# YOUR OBJECTIVE:
Copy the listing below line for line, starting at its first line and ending with the line that has "return (f(r), f(g), f(b), 1)" in it. Add nothing.

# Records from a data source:
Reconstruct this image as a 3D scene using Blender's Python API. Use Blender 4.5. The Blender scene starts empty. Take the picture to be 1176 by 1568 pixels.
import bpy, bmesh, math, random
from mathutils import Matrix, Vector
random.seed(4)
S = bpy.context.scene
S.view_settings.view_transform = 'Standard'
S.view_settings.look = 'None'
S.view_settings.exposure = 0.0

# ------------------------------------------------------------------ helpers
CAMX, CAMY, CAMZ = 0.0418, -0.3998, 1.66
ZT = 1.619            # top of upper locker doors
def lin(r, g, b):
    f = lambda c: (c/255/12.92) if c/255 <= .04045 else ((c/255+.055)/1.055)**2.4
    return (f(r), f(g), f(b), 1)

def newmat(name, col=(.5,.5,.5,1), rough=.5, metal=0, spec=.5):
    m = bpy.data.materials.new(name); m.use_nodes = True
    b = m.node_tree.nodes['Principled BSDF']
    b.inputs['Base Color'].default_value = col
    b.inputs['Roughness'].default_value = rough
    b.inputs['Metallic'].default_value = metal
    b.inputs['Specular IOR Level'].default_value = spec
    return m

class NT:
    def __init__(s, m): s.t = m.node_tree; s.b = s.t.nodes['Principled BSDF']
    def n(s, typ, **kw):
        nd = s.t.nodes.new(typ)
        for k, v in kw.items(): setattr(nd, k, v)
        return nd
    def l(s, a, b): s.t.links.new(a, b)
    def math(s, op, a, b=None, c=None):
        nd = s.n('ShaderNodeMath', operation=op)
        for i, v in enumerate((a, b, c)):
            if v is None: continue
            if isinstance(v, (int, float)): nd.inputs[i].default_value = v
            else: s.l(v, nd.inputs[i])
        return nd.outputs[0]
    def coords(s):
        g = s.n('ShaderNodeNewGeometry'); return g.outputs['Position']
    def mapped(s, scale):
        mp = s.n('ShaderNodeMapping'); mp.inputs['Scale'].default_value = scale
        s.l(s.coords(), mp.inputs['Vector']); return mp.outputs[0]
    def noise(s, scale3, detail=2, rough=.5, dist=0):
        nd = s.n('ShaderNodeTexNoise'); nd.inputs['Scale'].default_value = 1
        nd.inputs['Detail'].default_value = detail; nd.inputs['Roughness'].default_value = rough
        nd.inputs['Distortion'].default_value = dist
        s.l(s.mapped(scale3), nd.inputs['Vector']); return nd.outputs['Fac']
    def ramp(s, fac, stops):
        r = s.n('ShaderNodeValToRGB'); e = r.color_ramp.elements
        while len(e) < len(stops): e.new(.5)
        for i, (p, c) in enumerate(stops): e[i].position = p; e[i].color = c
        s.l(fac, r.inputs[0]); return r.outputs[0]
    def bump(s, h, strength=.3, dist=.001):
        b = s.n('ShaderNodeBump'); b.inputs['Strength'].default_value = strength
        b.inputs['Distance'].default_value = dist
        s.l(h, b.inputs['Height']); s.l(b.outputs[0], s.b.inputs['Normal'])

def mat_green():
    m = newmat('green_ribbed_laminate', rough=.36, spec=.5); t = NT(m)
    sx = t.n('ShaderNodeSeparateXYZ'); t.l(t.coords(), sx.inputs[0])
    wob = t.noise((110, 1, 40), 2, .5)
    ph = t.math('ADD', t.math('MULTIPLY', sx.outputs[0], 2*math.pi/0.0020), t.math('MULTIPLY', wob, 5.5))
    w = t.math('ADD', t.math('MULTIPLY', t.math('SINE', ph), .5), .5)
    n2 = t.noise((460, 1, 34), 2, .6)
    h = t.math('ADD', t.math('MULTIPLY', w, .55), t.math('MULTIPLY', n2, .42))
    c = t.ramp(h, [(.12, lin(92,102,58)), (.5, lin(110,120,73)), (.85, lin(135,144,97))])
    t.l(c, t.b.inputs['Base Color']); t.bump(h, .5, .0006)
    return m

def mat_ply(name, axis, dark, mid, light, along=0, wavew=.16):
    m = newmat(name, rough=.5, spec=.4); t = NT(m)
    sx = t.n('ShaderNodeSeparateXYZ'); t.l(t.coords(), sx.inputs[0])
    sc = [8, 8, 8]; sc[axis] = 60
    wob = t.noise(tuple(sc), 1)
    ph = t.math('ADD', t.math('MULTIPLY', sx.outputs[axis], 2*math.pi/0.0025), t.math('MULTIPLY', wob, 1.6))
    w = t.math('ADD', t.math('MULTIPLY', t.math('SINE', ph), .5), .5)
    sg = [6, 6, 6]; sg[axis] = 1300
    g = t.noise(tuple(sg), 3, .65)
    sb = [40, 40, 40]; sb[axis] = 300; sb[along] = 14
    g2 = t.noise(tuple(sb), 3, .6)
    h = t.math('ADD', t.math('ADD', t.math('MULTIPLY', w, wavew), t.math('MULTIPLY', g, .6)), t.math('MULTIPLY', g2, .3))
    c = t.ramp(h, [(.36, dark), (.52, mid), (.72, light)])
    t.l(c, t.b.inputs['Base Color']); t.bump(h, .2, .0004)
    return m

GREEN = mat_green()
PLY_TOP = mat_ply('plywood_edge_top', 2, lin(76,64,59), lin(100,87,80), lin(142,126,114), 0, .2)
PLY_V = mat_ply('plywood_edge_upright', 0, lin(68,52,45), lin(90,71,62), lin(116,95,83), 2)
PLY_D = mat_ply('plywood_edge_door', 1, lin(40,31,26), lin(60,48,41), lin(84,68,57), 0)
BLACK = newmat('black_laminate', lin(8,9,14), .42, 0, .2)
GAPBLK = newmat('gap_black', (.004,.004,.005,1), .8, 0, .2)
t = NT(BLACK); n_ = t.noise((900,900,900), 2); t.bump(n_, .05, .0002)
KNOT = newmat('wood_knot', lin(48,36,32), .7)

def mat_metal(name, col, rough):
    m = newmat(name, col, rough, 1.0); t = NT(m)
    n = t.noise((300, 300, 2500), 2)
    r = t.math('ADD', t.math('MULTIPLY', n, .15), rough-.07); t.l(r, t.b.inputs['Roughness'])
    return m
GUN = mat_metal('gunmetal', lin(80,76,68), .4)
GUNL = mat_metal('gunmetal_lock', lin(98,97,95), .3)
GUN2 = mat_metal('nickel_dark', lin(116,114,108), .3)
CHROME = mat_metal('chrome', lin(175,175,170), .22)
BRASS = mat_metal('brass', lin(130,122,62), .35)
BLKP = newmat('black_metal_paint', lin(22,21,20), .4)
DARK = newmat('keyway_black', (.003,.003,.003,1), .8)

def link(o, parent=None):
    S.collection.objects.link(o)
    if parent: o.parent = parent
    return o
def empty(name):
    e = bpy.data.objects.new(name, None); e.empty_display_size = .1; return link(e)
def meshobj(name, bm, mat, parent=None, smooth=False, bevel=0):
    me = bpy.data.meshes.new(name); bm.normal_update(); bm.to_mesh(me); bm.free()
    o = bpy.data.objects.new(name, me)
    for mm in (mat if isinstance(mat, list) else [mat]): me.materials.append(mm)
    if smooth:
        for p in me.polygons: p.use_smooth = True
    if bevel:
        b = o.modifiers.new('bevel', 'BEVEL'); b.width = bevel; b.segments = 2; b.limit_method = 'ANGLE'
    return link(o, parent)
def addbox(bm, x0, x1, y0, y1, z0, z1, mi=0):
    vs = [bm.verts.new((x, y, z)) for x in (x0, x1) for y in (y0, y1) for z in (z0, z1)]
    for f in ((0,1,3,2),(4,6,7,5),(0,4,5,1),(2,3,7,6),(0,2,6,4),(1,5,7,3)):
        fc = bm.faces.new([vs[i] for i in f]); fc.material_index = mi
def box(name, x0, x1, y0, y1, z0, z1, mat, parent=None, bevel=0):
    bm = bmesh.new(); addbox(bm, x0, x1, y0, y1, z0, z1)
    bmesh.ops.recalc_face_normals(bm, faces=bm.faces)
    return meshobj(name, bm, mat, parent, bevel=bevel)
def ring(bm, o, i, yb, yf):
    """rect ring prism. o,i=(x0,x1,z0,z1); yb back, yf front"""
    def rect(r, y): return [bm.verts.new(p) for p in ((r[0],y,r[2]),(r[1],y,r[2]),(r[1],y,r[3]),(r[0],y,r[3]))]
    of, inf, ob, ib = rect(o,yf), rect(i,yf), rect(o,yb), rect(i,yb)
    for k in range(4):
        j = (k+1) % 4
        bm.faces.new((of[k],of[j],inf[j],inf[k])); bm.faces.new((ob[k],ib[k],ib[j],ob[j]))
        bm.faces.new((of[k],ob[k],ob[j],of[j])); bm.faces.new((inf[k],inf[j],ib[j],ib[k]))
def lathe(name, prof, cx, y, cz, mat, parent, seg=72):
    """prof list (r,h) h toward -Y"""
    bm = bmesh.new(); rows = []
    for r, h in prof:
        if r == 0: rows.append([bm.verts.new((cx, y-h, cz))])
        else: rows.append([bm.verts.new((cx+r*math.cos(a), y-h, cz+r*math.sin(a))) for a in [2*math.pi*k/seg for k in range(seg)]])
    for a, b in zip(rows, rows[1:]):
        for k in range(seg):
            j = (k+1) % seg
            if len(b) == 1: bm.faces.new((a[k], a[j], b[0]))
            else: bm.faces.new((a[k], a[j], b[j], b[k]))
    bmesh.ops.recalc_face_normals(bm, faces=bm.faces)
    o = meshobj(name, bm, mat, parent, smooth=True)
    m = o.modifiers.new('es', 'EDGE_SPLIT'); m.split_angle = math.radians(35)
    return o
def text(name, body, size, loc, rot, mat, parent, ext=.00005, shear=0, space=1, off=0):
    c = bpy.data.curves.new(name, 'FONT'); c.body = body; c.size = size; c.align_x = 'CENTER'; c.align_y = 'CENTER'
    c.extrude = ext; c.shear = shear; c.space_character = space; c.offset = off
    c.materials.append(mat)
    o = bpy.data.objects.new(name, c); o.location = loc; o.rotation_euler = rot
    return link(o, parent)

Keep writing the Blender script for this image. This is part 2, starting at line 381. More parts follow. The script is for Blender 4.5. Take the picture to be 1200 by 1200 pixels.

# RESULT OF THIS EXERCISE:
Reconstruct this image as a 3D scene using Blender's Python API. Use Blender 4.5. The Blender scene starts empty. Take the picture to be 1176 by 1568 pixels.
import bpy, bmesh, math, random
from mathutils import Matrix, Vector
random.seed(4)
S = bpy.context.scene
S.view_settings.view_transform = 'Standard'
S.view_settings.look = 'None'
S.view_settings.exposure = 0.0

# ------------------------------------------------------------------ helpers
CAMX, CAMY, CAMZ = 0.0418, -0.3998, 1.66
ZT = 1.619            # top of upper locker doors
def lin(r, g, b):
    f = lambda c: (c/255/12.92) if c/255 <= .04045 else ((c/255+.055)/1.055)**2.4
    return (f(r), f(g), f(b), 1)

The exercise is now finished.